This is a question from vegans that I always dread to answer. It has come to feel like a trap. In my experience, I've found that there is no good answer to this question when a vegan asks it. My answers have usually led to unwanted advice, shaming, or worse. Past responses to my answers, rather than focusing on the 99% of my life that I spend not eating meat, usually focus on the 1% of the time that I do eat some meat, often very little of it. Regardless of all of the absolutely rotten experiences I've had with this question, I will answer anyway.
A number of times a year I find myself in social or family situations where not eating meat that someone has made or provided would lead to awkwardness that I would prefer to avoid. These situations involve family or friends who I care about and I don't want to harm or weaken these relationships because of a serving or two of meat. I'm trying to find a balance between maintaining relationships that I want to preserve and not eating animal products. I tilt extremely heavily toward the latter, as I maybe eat meat once every few months, if that. Sometimes I go without eating any meat for months on end. As I've said on this forum before, if everyone ate as much meat as I did, the entire industry would collapse. I eat so little meat that my doctor recently did a double-take at my cholesterol level (i.e, it was almost perfect).
I've never cooked meat, never had any meat in my refrigerator or freezer and I have some serious philosophical and ethical concerns about its consumption. But, if others make it for me who don't fully understand my position, I have chosen to just eat it rather than get embroiled in a debate. Some might say then that these people aren't "true friends," so why should I bother with them? They are true friends, trust me. They are good people. They are products of a society that hasn't fully comprehended how we treat animals carelessly. I have compassion for them for that reason. They don't eat meat because they're bad people, they just don't have that point of view or framework. A lot of people, arguably most people, don't. Should I try to teach them? I could, but I guarantee they wouldn't understand and the situation would just become uncomfortable. I have, I believe, encouraged some of them to "cut down" for health reasons. They understand that. Once I return home, I go right back to a non-meat lifestyle, usually for weeks or months.

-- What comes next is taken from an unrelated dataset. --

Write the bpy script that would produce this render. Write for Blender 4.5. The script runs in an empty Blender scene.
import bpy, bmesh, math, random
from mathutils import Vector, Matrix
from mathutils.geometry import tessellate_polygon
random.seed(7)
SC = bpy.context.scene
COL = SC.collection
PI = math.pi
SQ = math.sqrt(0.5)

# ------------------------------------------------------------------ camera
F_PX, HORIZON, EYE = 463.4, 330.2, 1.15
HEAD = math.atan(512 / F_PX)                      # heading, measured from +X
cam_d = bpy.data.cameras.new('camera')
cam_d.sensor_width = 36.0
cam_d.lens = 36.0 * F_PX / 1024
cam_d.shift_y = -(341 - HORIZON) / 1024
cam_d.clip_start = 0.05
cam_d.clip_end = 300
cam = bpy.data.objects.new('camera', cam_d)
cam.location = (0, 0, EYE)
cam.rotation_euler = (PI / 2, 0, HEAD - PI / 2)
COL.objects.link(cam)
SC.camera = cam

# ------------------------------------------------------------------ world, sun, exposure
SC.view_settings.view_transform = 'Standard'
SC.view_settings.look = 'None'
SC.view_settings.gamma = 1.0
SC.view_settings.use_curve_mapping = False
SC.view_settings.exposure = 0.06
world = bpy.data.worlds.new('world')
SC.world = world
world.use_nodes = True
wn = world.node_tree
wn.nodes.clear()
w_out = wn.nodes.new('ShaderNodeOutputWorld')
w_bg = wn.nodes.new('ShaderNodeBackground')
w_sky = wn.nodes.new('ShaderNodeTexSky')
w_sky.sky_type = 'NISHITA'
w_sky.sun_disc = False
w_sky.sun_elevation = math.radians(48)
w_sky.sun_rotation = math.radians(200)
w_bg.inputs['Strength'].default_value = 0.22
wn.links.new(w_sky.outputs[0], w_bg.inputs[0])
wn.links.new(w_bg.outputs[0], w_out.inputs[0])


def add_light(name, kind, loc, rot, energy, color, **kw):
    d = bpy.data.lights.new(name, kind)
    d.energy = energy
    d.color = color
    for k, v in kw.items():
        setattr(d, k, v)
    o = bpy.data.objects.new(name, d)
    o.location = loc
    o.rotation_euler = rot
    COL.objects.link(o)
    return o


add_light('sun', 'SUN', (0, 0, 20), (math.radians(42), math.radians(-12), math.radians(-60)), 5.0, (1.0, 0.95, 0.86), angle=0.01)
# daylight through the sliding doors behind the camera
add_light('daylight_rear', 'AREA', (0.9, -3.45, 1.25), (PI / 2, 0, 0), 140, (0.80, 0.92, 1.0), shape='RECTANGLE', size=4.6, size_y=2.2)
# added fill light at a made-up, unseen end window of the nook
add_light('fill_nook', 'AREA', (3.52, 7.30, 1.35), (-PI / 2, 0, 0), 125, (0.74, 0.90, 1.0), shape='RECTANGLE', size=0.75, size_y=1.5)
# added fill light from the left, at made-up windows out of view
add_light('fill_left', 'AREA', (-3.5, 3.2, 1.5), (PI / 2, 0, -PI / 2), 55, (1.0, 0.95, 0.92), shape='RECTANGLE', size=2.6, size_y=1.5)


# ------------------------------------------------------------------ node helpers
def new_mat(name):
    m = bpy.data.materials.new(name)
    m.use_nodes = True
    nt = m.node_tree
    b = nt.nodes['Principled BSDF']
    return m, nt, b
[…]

I no longer have any guilt over this decision. I no longer have any motivation to become a vegan. This lifestyle works for me. In the past. when I tried to become a vegan and told people this openly, someone would always come up with some way I was failing or not going far enough. Then they would accuse me of not living up to the word. The criticisms differed wildly from vegan to vegan. I stopped caring whether I was one or not and found a balance that works for me. I highly doubt that I will try again. But, I remain dedicated to a very, very low meat diet. I have not returned to my old lifestyle, the one I was raised on, of eating meat three times a day. I highly doubt that I ever will (not willingly, at least). So, I no longer tell people that I'm "99% vegan" because that offends many vegans. I've decided to avoid the word and the topic altogether. I come to this forum because, despite everything, I identify with many aspects of vegan lifestyles. But I've also accepted that "the movement" will never accept me because I still eat meat once in a great, great, great while. We have to accept the consequences of our decisions. I have.